I count each step. When I reach one hundred, I begin again. When I can, I keep the fog lake in my periphery, so thick our headlamps bounce light off of it. Each time I look over, it appears to be slightly larger.
Abruptly, it rushes forward and within seconds, we are swallowed. The temperature plummets and we are shoved by a wet, vicious wind. I jam my raw hands into gloves and lean heavily on my hiking poles as I drag myself upward. This is probably not the way to do this. I do not care. Whatever it takes to stay upright, whatever it takes to move forward because the cold, the wet, the fatigue, the darkness, the terrain, the altitude – all of it is more than what I am built for and there is nothing to do in the face of it but continue to count steps forward, to continue to resist the urge to drop to the ground and submit.
Finally on my left, there is a shift.
It is subtle and quick, but also slow, like someone has turned up the dimmer, like an orchestra has raised their bows and begun tuning to stir up anticipation.
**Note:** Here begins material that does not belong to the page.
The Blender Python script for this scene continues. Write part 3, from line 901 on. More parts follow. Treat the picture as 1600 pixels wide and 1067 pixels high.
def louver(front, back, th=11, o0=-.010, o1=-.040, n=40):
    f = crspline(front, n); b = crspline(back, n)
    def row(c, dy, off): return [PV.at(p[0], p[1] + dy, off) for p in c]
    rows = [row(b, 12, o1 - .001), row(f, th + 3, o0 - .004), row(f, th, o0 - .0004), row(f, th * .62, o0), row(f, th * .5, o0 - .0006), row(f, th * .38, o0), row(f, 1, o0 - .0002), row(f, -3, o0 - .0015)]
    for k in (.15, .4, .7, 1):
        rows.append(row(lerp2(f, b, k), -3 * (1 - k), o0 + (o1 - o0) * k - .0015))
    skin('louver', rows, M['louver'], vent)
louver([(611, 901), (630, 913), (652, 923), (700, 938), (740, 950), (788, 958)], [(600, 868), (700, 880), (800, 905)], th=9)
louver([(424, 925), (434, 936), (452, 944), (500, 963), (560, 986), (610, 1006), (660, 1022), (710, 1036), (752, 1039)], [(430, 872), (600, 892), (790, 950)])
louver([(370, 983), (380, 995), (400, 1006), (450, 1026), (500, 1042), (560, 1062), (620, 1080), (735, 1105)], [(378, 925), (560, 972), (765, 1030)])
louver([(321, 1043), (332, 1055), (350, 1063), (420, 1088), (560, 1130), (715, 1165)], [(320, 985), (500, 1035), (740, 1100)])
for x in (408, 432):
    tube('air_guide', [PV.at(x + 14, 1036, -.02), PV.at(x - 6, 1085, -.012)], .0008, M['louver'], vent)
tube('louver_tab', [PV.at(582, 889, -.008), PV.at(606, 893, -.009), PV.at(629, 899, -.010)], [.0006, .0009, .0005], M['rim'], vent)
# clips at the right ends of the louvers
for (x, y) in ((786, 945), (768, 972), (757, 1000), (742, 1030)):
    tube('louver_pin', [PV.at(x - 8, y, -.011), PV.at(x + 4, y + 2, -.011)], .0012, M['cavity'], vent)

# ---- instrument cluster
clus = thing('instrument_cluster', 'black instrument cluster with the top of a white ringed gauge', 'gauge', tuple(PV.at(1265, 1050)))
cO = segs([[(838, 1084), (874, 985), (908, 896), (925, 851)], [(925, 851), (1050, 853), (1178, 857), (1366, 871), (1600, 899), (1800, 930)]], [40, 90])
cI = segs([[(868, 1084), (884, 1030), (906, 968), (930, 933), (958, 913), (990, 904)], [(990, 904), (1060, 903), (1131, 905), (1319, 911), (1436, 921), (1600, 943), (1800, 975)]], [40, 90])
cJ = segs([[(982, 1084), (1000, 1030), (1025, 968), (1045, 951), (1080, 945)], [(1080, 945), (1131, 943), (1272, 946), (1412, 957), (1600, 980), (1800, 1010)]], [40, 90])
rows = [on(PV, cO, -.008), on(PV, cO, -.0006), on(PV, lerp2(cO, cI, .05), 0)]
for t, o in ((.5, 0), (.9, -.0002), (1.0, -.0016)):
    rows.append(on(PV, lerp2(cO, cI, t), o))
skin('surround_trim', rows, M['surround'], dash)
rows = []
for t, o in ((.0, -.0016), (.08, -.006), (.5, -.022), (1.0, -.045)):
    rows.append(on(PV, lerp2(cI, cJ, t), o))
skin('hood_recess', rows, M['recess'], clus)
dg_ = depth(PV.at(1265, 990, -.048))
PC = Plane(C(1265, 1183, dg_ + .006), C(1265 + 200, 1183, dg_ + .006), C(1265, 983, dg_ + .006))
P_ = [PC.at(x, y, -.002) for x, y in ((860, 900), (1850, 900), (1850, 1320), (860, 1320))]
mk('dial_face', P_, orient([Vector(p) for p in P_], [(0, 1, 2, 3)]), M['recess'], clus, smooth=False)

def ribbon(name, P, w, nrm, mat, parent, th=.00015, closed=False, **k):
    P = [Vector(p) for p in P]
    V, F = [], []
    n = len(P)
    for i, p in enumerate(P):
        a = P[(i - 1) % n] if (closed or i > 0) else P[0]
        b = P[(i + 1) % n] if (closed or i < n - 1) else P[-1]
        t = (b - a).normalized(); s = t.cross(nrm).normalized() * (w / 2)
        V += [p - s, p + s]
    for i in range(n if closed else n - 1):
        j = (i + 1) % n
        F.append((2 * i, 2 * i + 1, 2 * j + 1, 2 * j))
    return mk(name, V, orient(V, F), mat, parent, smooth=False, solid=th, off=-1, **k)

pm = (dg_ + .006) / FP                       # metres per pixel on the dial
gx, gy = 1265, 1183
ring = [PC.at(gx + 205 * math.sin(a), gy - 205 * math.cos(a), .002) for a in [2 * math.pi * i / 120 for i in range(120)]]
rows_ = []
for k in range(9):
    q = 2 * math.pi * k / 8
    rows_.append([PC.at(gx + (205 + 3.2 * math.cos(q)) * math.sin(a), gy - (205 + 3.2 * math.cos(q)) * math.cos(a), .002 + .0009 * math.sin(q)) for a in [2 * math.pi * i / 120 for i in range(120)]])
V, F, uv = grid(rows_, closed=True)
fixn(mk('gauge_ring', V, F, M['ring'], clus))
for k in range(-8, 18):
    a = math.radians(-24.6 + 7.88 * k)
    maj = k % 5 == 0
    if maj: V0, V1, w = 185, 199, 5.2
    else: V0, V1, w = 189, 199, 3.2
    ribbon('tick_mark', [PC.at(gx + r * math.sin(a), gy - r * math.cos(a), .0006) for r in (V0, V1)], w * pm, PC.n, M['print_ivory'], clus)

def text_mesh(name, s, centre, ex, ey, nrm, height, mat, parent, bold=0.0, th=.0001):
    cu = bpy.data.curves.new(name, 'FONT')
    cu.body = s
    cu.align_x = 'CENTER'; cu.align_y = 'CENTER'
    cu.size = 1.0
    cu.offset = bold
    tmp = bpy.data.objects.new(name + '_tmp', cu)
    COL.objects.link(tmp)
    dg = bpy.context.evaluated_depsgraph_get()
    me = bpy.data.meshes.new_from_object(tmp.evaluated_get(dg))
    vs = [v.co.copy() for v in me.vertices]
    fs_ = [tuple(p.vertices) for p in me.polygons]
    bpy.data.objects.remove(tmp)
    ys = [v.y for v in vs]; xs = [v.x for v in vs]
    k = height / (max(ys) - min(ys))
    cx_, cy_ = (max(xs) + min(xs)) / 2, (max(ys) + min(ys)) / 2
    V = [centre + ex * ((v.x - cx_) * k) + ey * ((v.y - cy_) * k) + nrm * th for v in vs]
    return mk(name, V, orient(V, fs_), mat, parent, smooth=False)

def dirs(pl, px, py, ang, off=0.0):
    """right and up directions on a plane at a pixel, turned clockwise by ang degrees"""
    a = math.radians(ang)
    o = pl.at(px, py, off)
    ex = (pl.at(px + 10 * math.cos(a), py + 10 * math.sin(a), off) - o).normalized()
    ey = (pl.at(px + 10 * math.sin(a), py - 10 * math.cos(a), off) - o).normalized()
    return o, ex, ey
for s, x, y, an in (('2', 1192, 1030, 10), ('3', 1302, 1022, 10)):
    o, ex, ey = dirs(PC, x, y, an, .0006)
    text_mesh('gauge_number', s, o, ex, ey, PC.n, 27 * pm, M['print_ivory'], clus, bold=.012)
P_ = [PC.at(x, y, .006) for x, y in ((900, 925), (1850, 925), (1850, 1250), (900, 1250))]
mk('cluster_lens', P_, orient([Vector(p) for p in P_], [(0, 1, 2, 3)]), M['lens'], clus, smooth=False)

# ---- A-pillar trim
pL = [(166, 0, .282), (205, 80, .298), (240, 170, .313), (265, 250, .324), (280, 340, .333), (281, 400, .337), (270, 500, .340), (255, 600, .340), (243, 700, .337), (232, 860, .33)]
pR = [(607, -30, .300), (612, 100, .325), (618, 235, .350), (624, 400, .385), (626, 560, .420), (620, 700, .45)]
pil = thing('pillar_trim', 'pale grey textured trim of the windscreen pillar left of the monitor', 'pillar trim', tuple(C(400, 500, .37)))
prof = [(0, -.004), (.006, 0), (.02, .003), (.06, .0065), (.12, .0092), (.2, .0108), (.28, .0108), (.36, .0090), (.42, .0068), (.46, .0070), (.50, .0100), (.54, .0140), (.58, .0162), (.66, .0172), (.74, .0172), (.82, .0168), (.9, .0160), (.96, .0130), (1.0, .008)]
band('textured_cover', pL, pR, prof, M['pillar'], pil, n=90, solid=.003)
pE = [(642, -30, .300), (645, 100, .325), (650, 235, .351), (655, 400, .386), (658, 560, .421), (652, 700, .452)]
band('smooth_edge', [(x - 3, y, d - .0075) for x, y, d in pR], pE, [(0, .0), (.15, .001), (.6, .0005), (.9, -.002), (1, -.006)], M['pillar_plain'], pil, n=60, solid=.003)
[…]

The indigo of the night recedes in favor of orange, and yellow, and blush. Dawn teases the horizon. Now with each step I take upward, the world grows brighter. The fog takes a step back.
I crest the summit.
It is morning.
Morning #
Fuego belches thunderclouds of black smoke, now front and center in our vision from our perch on Acatenago’s summit. The sun to the left continues to rise, revealing a soft, blue-green world of gently sloping peaks and valleys. Everyone’s face is wet, a mix of precipitation and maybe sweat and likely snot and also probably tears.
I am in awe of the great force of nature in front of me. But maybe more so, I have a newfound appreciation for resilience. Already I grow curious about where else I can go, what else I can see that I previously thought beyond my limits.
The road has finally leveled out. This is the reward.